Officially, Rich Ruohonen is listed as the alternate on the U.S. men’s Olympic curling team in Milan-Cortina. Unofficially, he might be the most indispensable 54-year-old personal injury attorney in the Olympic Village. He’d also be oldest American to ever compete at the Winter Olympics.

“I’m not the dad and I’m not the coach,” his homemade T-shirt communicates to other athletes, The Wall Street Journal reported. He’s there to compete. The way Team USA’s youngest Olympians tell it, that “guy” is the one cooking omelets before pressure games, grilling steaks after big wins, and quietly picking up a chunk of the tab to keep their improbable run on track.

A two-time U.S. champion and long-time fixture in American curling, Ruohonen has finally reached the Games after more than four decades in a sport he first learned on Saturday mornings in the fifth grade, at the St. Paul Curling Club in his home state of Minnesota.

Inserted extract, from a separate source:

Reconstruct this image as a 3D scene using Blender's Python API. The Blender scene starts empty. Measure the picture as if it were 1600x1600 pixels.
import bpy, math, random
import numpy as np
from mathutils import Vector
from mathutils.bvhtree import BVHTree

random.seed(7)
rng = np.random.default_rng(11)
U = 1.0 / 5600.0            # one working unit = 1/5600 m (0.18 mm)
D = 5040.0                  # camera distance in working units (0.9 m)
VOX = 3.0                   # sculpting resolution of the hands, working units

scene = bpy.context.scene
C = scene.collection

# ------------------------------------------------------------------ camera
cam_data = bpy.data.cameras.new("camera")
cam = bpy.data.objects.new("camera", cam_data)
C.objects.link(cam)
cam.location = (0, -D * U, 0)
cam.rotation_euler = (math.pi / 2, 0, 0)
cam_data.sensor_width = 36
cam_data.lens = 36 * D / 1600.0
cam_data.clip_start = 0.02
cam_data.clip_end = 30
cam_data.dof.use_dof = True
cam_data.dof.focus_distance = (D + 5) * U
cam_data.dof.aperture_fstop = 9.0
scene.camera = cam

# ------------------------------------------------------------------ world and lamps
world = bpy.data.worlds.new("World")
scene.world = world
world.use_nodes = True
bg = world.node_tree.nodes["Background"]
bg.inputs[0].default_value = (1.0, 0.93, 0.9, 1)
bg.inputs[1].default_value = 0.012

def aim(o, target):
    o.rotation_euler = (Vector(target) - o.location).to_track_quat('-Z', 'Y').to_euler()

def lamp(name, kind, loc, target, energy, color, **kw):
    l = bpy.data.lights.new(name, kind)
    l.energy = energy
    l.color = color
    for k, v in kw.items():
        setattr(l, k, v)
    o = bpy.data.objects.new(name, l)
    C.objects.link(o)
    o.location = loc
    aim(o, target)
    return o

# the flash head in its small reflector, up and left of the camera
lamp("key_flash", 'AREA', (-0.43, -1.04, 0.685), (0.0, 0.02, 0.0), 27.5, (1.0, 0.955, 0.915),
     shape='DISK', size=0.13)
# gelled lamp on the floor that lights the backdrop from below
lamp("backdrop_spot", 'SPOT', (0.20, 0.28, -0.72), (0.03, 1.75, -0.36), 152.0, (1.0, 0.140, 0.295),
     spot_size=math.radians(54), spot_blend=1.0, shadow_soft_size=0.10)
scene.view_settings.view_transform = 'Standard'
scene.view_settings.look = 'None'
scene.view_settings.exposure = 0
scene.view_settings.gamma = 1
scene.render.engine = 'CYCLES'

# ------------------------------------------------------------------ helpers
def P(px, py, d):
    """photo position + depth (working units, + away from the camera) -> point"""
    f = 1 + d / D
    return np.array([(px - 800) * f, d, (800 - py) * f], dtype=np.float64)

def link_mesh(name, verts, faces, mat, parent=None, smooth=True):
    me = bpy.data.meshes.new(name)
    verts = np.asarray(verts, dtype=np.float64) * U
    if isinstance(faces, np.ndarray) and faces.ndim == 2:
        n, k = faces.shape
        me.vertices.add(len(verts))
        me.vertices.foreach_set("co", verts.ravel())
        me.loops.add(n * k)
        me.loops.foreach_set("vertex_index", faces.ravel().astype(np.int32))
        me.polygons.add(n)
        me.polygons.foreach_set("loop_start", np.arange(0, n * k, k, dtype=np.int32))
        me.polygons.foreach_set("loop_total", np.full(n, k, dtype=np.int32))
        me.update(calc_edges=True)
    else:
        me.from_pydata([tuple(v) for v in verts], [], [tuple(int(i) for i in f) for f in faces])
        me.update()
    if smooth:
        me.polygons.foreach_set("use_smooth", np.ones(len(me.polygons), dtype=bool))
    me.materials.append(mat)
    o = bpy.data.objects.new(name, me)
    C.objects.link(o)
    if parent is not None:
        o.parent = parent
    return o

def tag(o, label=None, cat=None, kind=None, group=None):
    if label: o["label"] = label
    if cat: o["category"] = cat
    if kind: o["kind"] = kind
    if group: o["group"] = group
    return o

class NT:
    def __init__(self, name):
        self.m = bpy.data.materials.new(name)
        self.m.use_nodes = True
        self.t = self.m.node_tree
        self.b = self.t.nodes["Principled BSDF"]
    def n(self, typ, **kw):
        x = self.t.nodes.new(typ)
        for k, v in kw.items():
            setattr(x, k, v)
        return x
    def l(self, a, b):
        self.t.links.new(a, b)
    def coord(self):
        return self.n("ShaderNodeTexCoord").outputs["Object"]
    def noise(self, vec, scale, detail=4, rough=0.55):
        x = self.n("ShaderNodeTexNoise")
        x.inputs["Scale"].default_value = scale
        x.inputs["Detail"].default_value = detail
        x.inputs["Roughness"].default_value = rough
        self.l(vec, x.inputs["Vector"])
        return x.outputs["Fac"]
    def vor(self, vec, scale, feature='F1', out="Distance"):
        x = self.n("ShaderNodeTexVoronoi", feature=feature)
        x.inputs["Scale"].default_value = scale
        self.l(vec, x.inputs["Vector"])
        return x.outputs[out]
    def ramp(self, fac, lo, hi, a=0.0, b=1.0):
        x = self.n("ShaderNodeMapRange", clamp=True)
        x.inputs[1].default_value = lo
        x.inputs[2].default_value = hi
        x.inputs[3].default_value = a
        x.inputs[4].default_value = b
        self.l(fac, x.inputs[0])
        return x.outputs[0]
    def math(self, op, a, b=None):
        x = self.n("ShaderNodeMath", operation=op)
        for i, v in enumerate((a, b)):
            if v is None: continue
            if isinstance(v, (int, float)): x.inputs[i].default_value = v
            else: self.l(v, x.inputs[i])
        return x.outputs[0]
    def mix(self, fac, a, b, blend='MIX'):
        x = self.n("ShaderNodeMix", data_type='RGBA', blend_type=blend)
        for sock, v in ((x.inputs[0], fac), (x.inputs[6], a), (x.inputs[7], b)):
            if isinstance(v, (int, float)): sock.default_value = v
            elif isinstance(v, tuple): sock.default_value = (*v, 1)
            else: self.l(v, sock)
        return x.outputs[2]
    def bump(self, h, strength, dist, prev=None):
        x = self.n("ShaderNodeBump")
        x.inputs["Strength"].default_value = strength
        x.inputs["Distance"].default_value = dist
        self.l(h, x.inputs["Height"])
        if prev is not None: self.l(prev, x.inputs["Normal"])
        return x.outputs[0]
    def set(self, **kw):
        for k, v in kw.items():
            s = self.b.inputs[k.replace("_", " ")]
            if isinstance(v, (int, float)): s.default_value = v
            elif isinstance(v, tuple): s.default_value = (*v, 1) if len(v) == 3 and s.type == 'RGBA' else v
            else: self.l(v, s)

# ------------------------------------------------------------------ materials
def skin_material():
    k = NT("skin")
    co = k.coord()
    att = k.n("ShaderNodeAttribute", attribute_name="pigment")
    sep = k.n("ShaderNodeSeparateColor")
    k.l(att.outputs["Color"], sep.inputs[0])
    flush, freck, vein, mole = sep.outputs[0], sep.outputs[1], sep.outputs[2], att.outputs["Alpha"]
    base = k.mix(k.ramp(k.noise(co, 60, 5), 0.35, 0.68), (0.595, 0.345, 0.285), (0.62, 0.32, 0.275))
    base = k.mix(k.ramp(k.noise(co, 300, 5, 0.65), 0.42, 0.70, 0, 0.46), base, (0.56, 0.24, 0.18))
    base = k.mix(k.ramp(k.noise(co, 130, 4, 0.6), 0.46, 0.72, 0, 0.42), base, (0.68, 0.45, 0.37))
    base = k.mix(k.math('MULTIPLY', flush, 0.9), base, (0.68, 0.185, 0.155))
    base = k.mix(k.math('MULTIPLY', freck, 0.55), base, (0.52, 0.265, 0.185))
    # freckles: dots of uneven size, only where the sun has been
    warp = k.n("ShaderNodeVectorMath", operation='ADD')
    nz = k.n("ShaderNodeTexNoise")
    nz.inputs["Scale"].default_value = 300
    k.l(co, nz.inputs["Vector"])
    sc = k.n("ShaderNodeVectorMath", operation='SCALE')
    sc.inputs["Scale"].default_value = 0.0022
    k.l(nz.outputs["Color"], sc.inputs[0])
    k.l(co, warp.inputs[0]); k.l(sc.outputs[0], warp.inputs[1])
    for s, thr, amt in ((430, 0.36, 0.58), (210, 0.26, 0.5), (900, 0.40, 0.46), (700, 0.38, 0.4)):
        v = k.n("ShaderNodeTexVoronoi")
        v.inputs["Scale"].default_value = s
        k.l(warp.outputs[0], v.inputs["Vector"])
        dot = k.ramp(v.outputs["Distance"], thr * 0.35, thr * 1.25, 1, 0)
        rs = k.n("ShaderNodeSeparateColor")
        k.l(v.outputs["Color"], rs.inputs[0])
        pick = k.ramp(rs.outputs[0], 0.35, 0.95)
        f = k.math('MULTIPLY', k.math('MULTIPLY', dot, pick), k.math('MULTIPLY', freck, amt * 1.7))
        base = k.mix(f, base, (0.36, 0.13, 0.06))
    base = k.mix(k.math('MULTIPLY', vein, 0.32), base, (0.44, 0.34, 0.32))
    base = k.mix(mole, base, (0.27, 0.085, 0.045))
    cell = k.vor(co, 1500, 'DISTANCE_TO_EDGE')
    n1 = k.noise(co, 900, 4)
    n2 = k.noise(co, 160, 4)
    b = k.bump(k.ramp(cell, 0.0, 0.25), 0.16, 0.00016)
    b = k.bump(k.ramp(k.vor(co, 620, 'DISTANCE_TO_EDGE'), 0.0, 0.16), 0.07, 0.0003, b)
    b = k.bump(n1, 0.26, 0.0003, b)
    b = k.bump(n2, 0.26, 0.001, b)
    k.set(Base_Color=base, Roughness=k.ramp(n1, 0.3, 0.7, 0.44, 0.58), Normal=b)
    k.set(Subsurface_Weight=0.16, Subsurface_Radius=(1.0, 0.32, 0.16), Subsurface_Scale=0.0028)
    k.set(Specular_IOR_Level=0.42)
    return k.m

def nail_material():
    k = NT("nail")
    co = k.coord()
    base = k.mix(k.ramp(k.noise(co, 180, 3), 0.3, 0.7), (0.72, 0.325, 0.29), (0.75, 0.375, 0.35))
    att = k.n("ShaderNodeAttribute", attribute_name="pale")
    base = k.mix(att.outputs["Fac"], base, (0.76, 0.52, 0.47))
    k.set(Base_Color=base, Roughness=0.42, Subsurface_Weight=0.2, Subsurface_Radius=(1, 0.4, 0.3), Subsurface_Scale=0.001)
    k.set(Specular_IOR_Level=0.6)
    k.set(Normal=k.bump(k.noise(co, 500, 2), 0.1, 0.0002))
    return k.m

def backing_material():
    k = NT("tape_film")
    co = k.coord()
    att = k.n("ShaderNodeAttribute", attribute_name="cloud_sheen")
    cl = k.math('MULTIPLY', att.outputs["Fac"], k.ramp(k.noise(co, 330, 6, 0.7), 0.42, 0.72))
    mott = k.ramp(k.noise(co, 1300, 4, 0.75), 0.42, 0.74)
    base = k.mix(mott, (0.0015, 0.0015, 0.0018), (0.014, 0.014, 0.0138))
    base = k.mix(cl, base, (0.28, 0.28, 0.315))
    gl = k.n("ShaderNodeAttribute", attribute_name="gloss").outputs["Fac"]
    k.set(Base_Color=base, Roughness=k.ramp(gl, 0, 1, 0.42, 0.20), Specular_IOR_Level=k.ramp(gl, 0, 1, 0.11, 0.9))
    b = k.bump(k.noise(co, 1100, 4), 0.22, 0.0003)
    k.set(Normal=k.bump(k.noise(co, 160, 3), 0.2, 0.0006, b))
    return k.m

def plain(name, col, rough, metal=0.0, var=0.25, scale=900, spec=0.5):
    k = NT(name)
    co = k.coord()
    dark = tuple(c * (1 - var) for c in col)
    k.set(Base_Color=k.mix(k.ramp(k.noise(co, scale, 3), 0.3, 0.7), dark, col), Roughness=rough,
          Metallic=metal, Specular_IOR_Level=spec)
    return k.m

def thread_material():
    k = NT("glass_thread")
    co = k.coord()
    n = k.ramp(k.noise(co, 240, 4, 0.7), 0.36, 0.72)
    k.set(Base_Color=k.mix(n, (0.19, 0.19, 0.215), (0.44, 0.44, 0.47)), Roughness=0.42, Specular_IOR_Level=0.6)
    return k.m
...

The road here was winding. Ruohonen stepped away from elite men’s curling in 2022 after his sixth failed bid to make the Olympics, retiring twice in four years and shifting his focus to senior events and his thriving law practice in Minnesota. Still, his Team USA page clarifies that since he began curling in 1981, he only taken only one curling season off—while studying law at Hamline Law School in Minnesota and recovering from a serious knee injury.